:: REQUIRED WORK ::
Will you return, word for word, only the lines from the top of the data below down to and including the one with "g.grid(V.reshape(P.shape))"?

:: DATASET EXCERPT ::

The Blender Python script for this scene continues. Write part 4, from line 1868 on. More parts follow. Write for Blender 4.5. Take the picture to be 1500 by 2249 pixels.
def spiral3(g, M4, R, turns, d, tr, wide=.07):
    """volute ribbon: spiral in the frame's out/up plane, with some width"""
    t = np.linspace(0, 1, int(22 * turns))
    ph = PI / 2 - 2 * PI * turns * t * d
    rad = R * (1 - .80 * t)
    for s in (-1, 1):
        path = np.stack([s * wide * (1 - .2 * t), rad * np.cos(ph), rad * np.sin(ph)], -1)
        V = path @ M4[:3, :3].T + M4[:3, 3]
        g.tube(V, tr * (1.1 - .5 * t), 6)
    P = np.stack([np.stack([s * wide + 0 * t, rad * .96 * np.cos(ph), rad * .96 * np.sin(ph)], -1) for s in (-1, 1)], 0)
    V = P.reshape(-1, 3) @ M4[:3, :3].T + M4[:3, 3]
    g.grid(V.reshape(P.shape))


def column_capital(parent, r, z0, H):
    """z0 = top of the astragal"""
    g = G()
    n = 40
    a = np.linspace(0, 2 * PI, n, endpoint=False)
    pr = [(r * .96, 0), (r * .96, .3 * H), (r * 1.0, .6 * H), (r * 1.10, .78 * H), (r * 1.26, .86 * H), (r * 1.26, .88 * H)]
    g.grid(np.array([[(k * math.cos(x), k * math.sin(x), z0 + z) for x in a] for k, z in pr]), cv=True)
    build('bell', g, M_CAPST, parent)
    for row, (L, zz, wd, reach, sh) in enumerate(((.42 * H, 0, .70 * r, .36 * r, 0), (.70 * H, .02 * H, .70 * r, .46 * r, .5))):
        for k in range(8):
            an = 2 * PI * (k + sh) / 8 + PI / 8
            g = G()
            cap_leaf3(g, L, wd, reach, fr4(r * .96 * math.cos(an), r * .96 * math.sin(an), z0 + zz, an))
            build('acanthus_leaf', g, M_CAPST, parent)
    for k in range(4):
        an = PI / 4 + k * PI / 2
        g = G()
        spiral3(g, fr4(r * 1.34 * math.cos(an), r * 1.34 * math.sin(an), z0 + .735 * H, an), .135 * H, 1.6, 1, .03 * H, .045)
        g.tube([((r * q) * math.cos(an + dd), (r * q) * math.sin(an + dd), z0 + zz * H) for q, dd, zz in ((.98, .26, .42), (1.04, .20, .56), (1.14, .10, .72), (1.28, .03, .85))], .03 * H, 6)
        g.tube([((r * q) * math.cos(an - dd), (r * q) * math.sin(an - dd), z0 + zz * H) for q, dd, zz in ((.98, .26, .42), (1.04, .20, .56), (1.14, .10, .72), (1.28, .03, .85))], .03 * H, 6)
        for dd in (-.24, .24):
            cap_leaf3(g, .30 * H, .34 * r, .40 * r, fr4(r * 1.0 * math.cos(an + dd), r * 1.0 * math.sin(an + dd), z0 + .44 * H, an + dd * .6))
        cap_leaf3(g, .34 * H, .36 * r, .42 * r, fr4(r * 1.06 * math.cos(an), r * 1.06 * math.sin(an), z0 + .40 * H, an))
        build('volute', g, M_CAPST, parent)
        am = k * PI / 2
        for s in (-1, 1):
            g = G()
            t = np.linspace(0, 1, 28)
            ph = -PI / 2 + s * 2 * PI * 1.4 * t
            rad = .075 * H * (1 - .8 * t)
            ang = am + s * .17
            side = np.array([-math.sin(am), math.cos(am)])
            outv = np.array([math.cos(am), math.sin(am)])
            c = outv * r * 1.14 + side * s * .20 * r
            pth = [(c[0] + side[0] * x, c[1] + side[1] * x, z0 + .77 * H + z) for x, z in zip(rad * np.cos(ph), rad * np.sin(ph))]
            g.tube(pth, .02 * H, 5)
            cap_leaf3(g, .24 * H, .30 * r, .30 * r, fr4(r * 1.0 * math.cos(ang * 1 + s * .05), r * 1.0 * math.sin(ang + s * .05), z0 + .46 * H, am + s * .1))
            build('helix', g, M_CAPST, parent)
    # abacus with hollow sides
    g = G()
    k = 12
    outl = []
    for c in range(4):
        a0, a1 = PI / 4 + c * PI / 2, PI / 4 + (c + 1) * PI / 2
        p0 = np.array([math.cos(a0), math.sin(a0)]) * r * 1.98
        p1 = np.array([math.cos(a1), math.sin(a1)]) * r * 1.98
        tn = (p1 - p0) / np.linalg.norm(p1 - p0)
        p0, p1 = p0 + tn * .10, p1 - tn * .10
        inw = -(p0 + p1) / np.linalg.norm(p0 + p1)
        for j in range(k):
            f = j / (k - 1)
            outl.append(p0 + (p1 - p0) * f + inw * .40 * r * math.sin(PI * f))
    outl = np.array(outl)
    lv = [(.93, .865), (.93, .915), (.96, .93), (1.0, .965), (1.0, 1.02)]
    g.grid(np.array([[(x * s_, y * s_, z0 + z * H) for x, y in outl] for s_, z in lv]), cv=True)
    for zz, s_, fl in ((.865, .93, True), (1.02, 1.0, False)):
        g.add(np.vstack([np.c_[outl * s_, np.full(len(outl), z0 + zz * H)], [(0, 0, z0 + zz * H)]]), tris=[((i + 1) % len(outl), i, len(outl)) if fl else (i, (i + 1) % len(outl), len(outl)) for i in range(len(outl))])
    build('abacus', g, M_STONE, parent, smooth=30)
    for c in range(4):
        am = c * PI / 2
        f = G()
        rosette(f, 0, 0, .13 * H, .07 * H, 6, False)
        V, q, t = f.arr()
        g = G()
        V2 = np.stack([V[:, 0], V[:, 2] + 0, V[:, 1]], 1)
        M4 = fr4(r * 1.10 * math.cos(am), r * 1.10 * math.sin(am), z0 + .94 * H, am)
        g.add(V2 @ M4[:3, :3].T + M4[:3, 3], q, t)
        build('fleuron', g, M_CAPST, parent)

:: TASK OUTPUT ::
The Blender Python script for this scene continues. Write part 4, from line 1868 on. More parts follow. Write for Blender 4.5. Take the picture to be 1500 by 2249 pixels.
def spiral3(g, M4, R, turns, d, tr, wide=.07):
    """volute ribbon: spiral in the frame's out/up plane, with some width"""
    t = np.linspace(0, 1, int(22 * turns))
    ph = PI / 2 - 2 * PI * turns * t * d
    rad = R * (1 - .80 * t)
    for s in (-1, 1):
        path = np.stack([s * wide * (1 - .2 * t), rad * np.cos(ph), rad * np.sin(ph)], -1)
        V = path @ M4[:3, :3].T + M4[:3, 3]
        g.tube(V, tr * (1.1 - .5 * t), 6)
    P = np.stack([np.stack([s * wide + 0 * t, rad * .96 * np.cos(ph), rad * .96 * np.sin(ph)], -1) for s in (-1, 1)], 0)
    V = P.reshape(-1, 3) @ M4[:3, :3].T + M4[:3, 3]
    g.grid(V.reshape(P.shape))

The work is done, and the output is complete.